Vehicle. This product provides collision, comprehensive, and liability coverage for company vehicles.

Business interruption insurance provides coverage in the event of a catastrophic loss that interrupts routine business activity. If your company office burns to the ground, you may need some time to get back on your feet. Business interruption is one of those things that many small business owners (SBOs) don’t consider when assessing business risk.

Help ensure that your business doesn’t go out of business because you can’t conduct routine business activities. Get business interruption coverage to protect the future of your future, and help ensure that you have an income while your business is interrupted.

Errors and Omissions insurance, sometimes called professional liability insurance, protects your business against malpractice, service errors, negligence, and other errors and omissions made by employees of your business.

Businesses that provide home maintenance services should certainly have Errors and Omissions coverage. In some states, it’s a requirement for certain professionals like home inspectors, notaries, real estate professionals, and others to carry E&O coverage to protect consumers.

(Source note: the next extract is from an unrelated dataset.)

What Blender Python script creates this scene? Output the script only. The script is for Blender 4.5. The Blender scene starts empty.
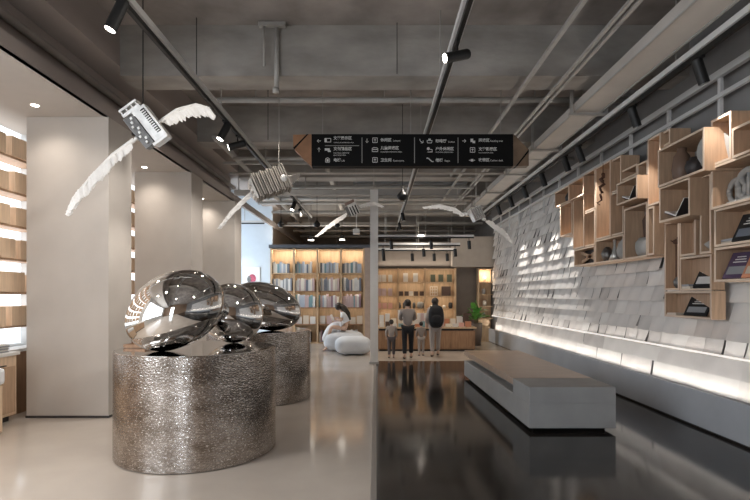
import bpy, math, random
from mathutils import Vector, Matrix, Euler
random.seed(7)
sc = bpy.context.scene
COL = sc.collection
PI = math.pi
H = 1.65            # camera height
F = 500.0           # focal length in pixels of the 750 px frame
CX, CY = 376.0, 295.0
def P(u, v, d): return Vector(((u-CX)*d/F, d, H+(CY-v)*d/F))
def R(a): return math.radians(a)

# ------------------------------------------------------------------ materials
MATS = {}
def mat(name, col, rough=0.6, metal=0.0, var=0.0, scale=6.0, bump=0.0, bscale=40.0, stretch=(1,1,1), spec=0.5, col2=None, detail=4, coat=0.0, trans=0.0):
    if name in MATS: return MATS[name]
    m = bpy.data.materials.new(name); m.use_nodes = True
    nt = m.node_tree; b = nt.nodes['Principled BSDF']
    b.inputs['Base Color'].default_value = (*col, 1)
    b.inputs['Roughness'].default_value = rough
    b.inputs['Metallic'].default_value = metal
    b.inputs['Specular IOR Level'].default_value = spec
    b.inputs['Coat Weight'].default_value = coat
    b.inputs['Transmission Weight'].default_value = trans
    tc = nt.nodes.new('ShaderNodeTexCoord'); mp = nt.nodes.new('ShaderNodeMapping')
    mp.inputs['Scale'].default_value = stretch
    nt.links.new(tc.outputs['Object'], mp.inputs['Vector'])
    if var > 0 or col2:
        n = nt.nodes.new('ShaderNodeTexNoise'); n.inputs['Scale'].default_value = scale; n.inputs['Detail'].default_value = detail
        nt.links.new(mp.outputs[0], n.inputs['Vector'])
        cr = nt.nodes.new('ShaderNodeValToRGB')
        a = [max(0, c*(1-var)) for c in col]; z = [min(1, c*(1+var)) for c in (col2 or col)]
        cr.color_ramp.elements[0].position = 0.3; cr.color_ramp.elements[0].color = (*a, 1)
        cr.color_ramp.elements[1].position = 0.7; cr.color_ramp.elements[1].color = (*z, 1)
        nt.links.new(n.outputs['Fac'], cr.inputs[0]); nt.links.new(cr.outputs[0], b.inputs['Base Color'])
    if bump > 0:
        n2 = nt.nodes.new('ShaderNodeTexNoise'); n2.inputs['Scale'].default_value = bscale; n2.inputs['Detail'].default_value = 3
        nt.links.new(mp.outputs[0], n2.inputs['Vector'])
        bp = nt.nodes.new('ShaderNodeBump'); bp.inputs['Strength'].default_value = bump; bp.inputs['Distance'].default_value = 0.02
        nt.links.new(n2.outputs['Fac'], bp.inputs['Height']); nt.links.new(bp.outputs[0], b.inputs['Normal'])
    MATS[name] = m
    return m
def emis(name, col, s):
    if name in MATS: return MATS[name]
    m = bpy.data.materials.new(name); m.use_nodes = True
    b = m.node_tree.nodes['Principled BSDF']
    b.inputs['Base Color'].default_value = (*col, 1)
    b.inputs['Emission Color'].default_value = (*col, 1); b.inputs['Emission Strength'].default_value = s
    MATS[name] = m; return m

M_slab = mat('concrete_slab', (.30,.27,.25), .85, var=.3, scale=1.6, detail=8, bump=.25, bscale=9)
M_beam = mat('concrete_beam', (.33,.31,.285), .85, var=.28, scale=2.0, detail=9, stretch=(.6,1,1.4), bump=.25, bscale=12)
M_beam2 = mat('painted_beam', (.37,.325,.30), .8, var=.06, scale=1.2)
M_plaster = mat('grey_plaster', (.50,.46,.42), .75, var=.06, scale=1.8, bump=.05, bscale=20)
M_soffit = mat('soffit_paint', (.46,.42,.38), .8, var=.02)
M_wall = mat('taupe_wall', (.17,.145,.125), .8, var=.05)
M_beige = mat('beige_wall', (.40,.35,.30), .8, var=.04)
M_tan = mat('tan_wall', (.36,.30,.25), .8, var=.05)
M_blue = mat('pale_blue_wall', (.60,.67,.74), .7, var=.02)
M_grey = mat('grey_wall', (.24,.235,.235), .8, var=.1, scale=2)
M_darkwall = mat('dark_rear_wall', (.2,.17,.15), .8, var=.1)
M_floorL = mat('pale_polished_concrete', (.50,.45,.40), .12, var=.08, scale=1.1, spec=.55, bump=.012, bscale=6)
M_floorD = mat('dark_polished_concrete', (.015,.013,.0115), .10, var=.35, scale=1.7, spec=.55, bump=.012, bscale=5, col2=(.03,.026,.023))
M_floorT = mat('pale_tile_strip', (.5,.44,.38), .25, var=.05)
M_ledge = mat('grey_ledge', (.44,.46,.49), .6, var=.06, scale=2)
M_black = mat('black_metal', (.012,.012,.012), .45, metal=.3)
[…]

For example, in Nevada, notary publics are required to carry at least $10,000 of Errors and Omissions coverage.1

Even if your business isn’t required to carry E&O coverage, it’s probably a good investment in business security.

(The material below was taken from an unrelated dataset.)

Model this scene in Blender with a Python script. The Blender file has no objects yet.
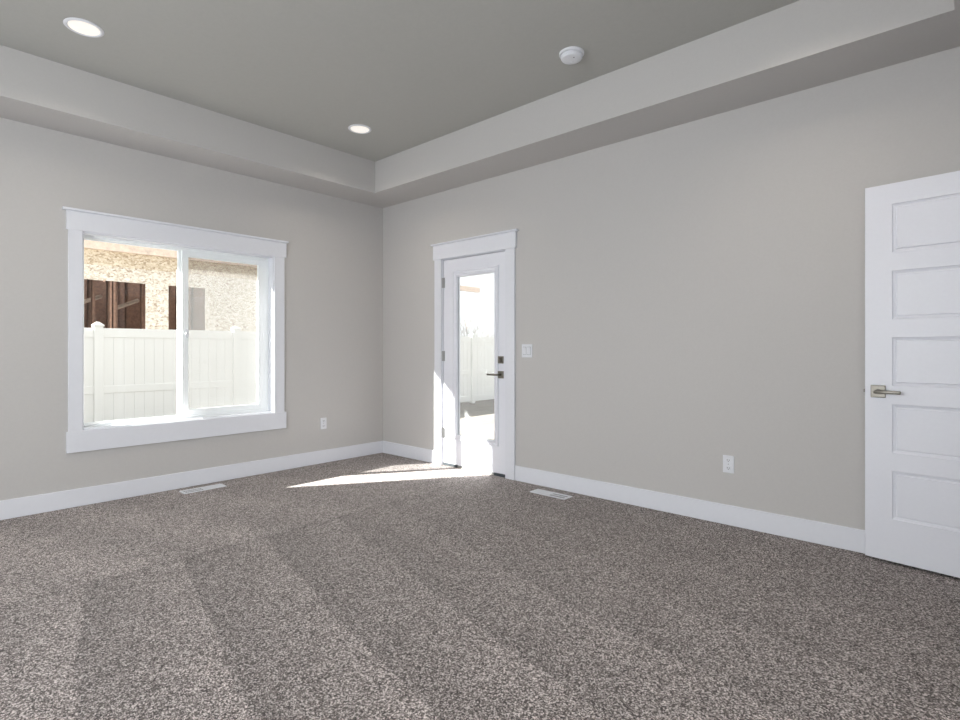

Key executive life insurance. Some companies choose to insure key executives. Keep in mind the beneficiary of such policies is the company, not, for example, a family member of the executive insured. The goal of key executive insurance is to minimize the loss to the company upon the death of a key employee. Key person coverage is smart for small partnerships in which two or three owners control business activity. If one of those owners is suddenly unavailable, this coverage keeps business activity moving forward while you look for a replacement.

Director and officer. If your company has a board of directors or officers, this insurance covers them against liability if the business is sued. While a corporation, by definition, offers some amount of personal protection against liability to employees, some companies choose to offer additional protection to those key members of the executive team.

Data insurance coverage. If your business owns a patent, that’s an important asset. If you have a mature database of happy customers, that data has marketing value that’s difficult to calculate and impossible to replace if it disappears.

Hire a cyber-security professional and insure intangible but essential business assets – like the secret family recipe for the best pizza in town. Data can fill dozens of drives, or simply be a record of current order status. Large or small, make sure your company data is protected from loss and retrievable from a remote site, like cloud storage, that you can access if your main server is hacked and data stolen.  

Many insurers provide a detailed risk assessment as part of their service offerings. OSHA – the Occupational Safety and Health Administration – can assess workplace risk to determine that your company is compliant with all federal regulations about workplace safety and worker health.

You can also hire risk assessment consultants, or talk to a business attorney who knows your company and the services and products you deliver.

Once you have policies in place, review them at least once a year to be sure your needs continue to be met. Check to see if existing policies should be changed and whether you need to add new types of coverage.

How much insurance do you need? The answer depends on the size of your company, the nature of your business, and the potential for loss or liability. Talk to a business insurance agent – better yet, shop around and talk to several different agents – to get advice on the most comprehensive coverage you can afford.